Surreal scenes outside Modi visit

The Indian diaspora make up a diverse, contradictory and comically absurd group of protestors at this week’s Commonwealth meeting in London. Rahila Gupta takes note

The Commonwealth Heads of Government Meeting (CHOGM) concludes today in London and has been in the news for the very good reason that British Prime Minister Theresa May had initially refused to meet with the Caribbean heads of state to discuss the Windrush scandal. Those who had arrived in Britain as children from the Caribbean in the 50s and 60s had, in the recently ratcheted up climate of hostility against immigrants, found themselves jobless, homeless, unable to access health care and on the verge of being deported because they did not have a passport.

Less widely reported, however, was the intense interest that CHOGM aroused in the Indian diaspora because the Indian Prime Minister, Narendra Modi, was due to attend. Both adoring and contemptuous crowds vied for space and the right to be heard outside Downing Street and in Parliament Square.  Although the issues at stake were serious, the resultant chaos was almost farcical.

South Asia Solidarity Group (SASG) organized a demo outside Downing Street on Wednesday to protest against a string of horrific sexual violence cases that has involved members of the ruling party, BJP, either as prime suspects as in the Unnao case or as defenders of the rapists, as in the tragic Asifa case – an 8-year-old Muslim child, who was abducted, raped and murdered. They were joined by the Indian Workers’ Association and CasteWatch UK.

Photo: Rashmi Varma

As a member of Southall Black Sisters, I went along to attend the SASG protest, only to find that our demonstration was periodically interrupted by a group of 50 Azad Kashmir (pro-Pakistan, religious fundamentalists) supporters, mostly men, muscling their way through our group, marching back and forth a few times, shouting their own slogans and drowning us out. Behind us came another group of mostly men carrying black flags which, at first, looked like ISIS flags but it soon became apparent that the script was actually Tamil and not the Tawhid slogan. Our misperception made us giggle helplessly at the ridiculous notion of ISIS expressing their democratic right to dissent. The Tamils were protesting because Modi has not acted on the Cauvery water dispute between Tamil Nadu and the neighbouring state of Karnataka in India. Their drums were louder than our slogans.
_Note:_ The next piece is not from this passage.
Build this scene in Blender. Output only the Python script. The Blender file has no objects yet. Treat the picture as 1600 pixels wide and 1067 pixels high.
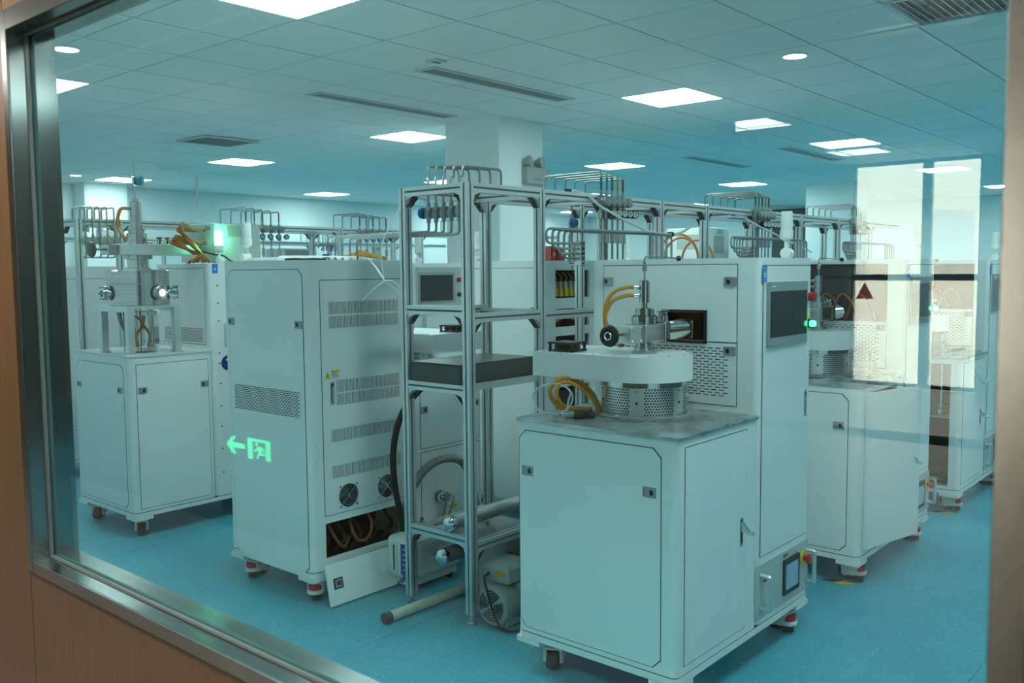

When we decided to relocate in Parliament Square, the noise, colour and tensions multiplied. Three elegantly turned out ‘ladies’ in white were complaining about our anti-Modi slogans and wondering where the rest of their group, the Indian Ladies in the UK, were. They had not taken a day off work for nothing.  They were here ‘simply’ to demand the death penalty for rapists and couldn’t work out why was #Modinotwelcome? When I pointed out that Modi’s delayed and lukewarm response, particularly as the child was Muslim and the perpetrators Hindu, was part of a culture of tolerance (even encouragement) towards anti-Muslim actions – like the cow vigilante gangs who beat up Muslims suspected of eating or trading in beef or harassment of Muslim men for conducting a ‘love jihad’ on Hindu women – they indulged in whataboutery: ‘What about the way we Hindus are treated in Dubai?’

I said I was a Hindu too but ashamed of being one because of our long history of oppression of the Dalits and Muslims. She said, you have no reason to be ashamed if you don’t personally exploit the Dalits. While we were arguing, I noticed a few gorgeously dressed Indian dancers walking past Parliament. Damn, we had missed the flash mob of dancers organized as a welcome for Modi!

In another gesture worthy of Magritte, a mobile hoarding van declaring support for Khaleda Zia, imprisoned on corruption charges by her arch rival, Sheikh Hasina, current PM of Bangladesh, circled the square but didn’t square the circle. Was her freedom also in the gift of Modi?

Meanwhile there was an altercation between two groups: the Khalistanis (fighting for an independent Punjab) and Azad Kashmiris were facing off against a group who also stood for free Kashmir but a secular one. They were avowedly against interference from both India and Pakistan but their main slogans were against Pakistani-funded Islamists. The police got involved and tried to keep them apart; they pushed the secular lot almost off the square. I went up to a police officer and said, ‘They are the good guys, the secular ones, don’t push them out of the square.’ The police officer said, ‘We’re not interested in their politics, we just want to enforce the peace.’ But the aggression was coming mainly from the Azad Kashmiris who were mouthing the most foul abuse in Urdu like, ‘We’ll tear your arseholes out’, which the police couldn’t understand.

As we left the demonstration, we saw a queue of 1500 ‘We love Modi’ supporters snaking around the Westminster Central Hall, sadly by far the biggest crowd, waiting to get in to hear him propound his views on the future of India. I stood in wonder at the visual metaphor for the Indian polity that the square represented – a glorious mela of the competing interests coming home to roost from Britain’s ‘jewel in the crown’.